Jane Austen’s 200th anniversary service

Those wishing to follow the Pilgrims’ Way for its many associations with Jane Austen may want to start on or just after Tuesday 18 July.

This is the 200th anniversary of her death which is being marked by a special service of Evensong at Winchester Cathedral.

Jane Austen is buried in the cathedral where another is St Swithun whose day is observed four days earlier.

Jane had an affinity with Swithun whose feast falls a few days earlier on Saturday 15 July. Her parents were married at St Swithun’s in Bath in 1764. Jane worshipped there and her father is buried there.

The anniversary service at Winchester will begin at 5.30pm and include contributions from invited guests.

Tickets are free but should be booked in advance.

Pilgrims’ Way guide published today

Publication day for Cicerone’s Walking The Pilgrims’ Way has been rainy. But that is appropriate since Chaucer wrote about April showers.

It has been great fun marking the book’s launch by visiting the London starting point.

First to Talbot Yard where a blue plaque on the site of The Tabard from where one early spring morning Chaucer’s characters set out in The Canterbury Tales.

Tabard Inn plaque in Talbot Yard off Borough High Street

Then a short walk through Borough Market to Southwark Cathedral for a celebratory lunch.

The good news is that today the cathedral shop has sold all its stock of The Pilgrims’ Way and  more have been ordered.

A good sign I hope for interest in the Canterbury pilgrimage.

At Southwark Cathedral with the new book

Thomas A Becket in Old Kent Road now open

St Thomas pub sign

The Thomas A Becket pub at the first ‘stop’ out of London on the Pilgrims’ Way has reopened.

The present Thomas A Becket pub building opened in 1898 on the site of an ancient inn on London’s Old Kent Road.

It is located at a spot known as St Thomas a Watering.

Here a bridge crossed a stream which flowed along the line of Albany Street at the side of the pub.

The bridge and ford was the first stop for pilgrims leaving London.

Geoffrey Chaucer knew the bridge and in The Canterbury Tales he has his pilgrims who have set out from Borough High Street pause here.

“And forth we rode a little more than pace
Unto the watering of St Thomas.”

This is where they stop and draw straws to decide the order of story tellers.

The knight draws the short straw and so tells his tale in the Old Kent Road.

The present pub sign is a reproduction of 13th-century glass in Canterbury Cathedral.

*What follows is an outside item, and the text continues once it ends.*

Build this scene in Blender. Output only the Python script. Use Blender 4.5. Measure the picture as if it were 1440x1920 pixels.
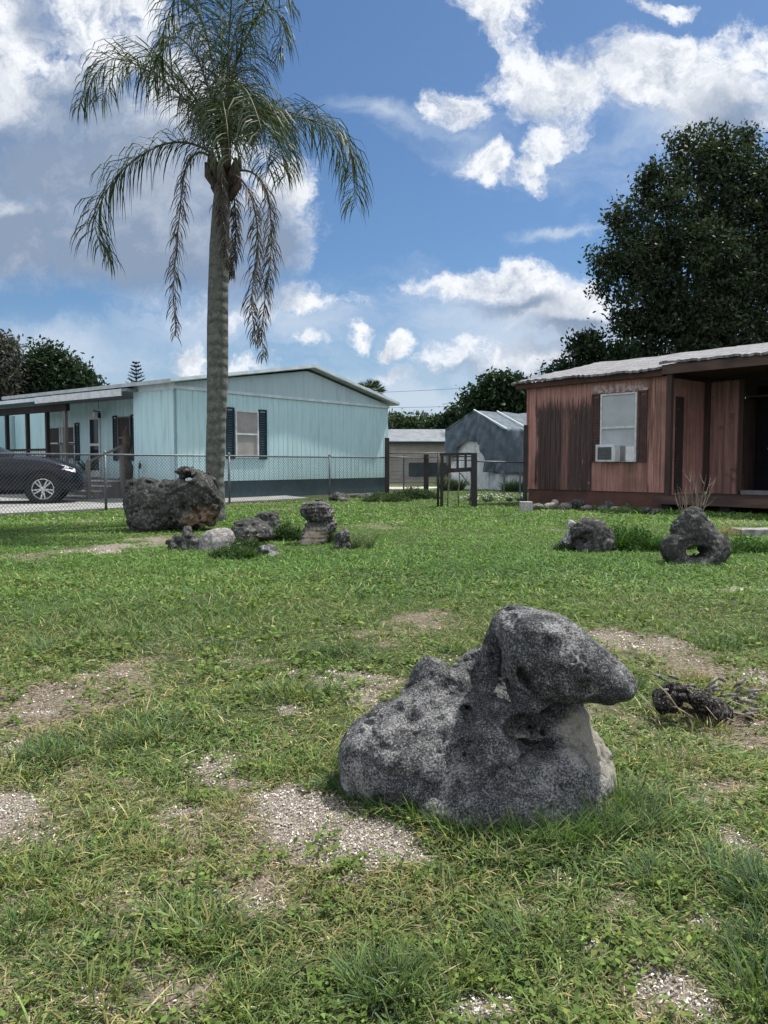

The Victorian pub has long been well-known for its associations with boxing. A blue plaque recalls Henry Cooper who trained in the gym upstairs.

This morning boxing legend Frank Bruno, in the presence of the Mayor of Southwark Kath Whittam, cut the ribbon and declared the building open again as Rock Island at The Thomas A Becket.

[Until the pub has its special stamp ready ask the bar staff to sign and date your pilgrim passport.]

Frank Bruno and the Mayor of Southwark
Frank Bruno and the Mayor joined the first diners tasting the new menu
Tables inside the front windows

Southwark’s Spur Inn reopens

Spur Yard and Borough High Street

The Premier Inn in London’s Borough High Street opens today.

It is on the Pilgrims’ Way and just a few minutes from its start at Southwark Cathedral.

The hotel entrance is in Spur Inn Yard and on the site of both the lost Spur Inn and part of the next door Nag’s Head.

A little further north along the street, and on the same eastern side, is Talbot Yard where Chaucer had his pilgrims gather in the 14th century for their journey to Canterbury in The Canterbury Tales.

Archaeological finds on the Spur Inn site include a papal bull dating from the end of the 12th century, just thirty years after Thomas Becket’s murder.

The Spur, 135 Borough High Street, was the stage coach terminus for Kent routes so it is a good place for today’s walkers to start.

The Premier Inn opening prices start at £60 a room.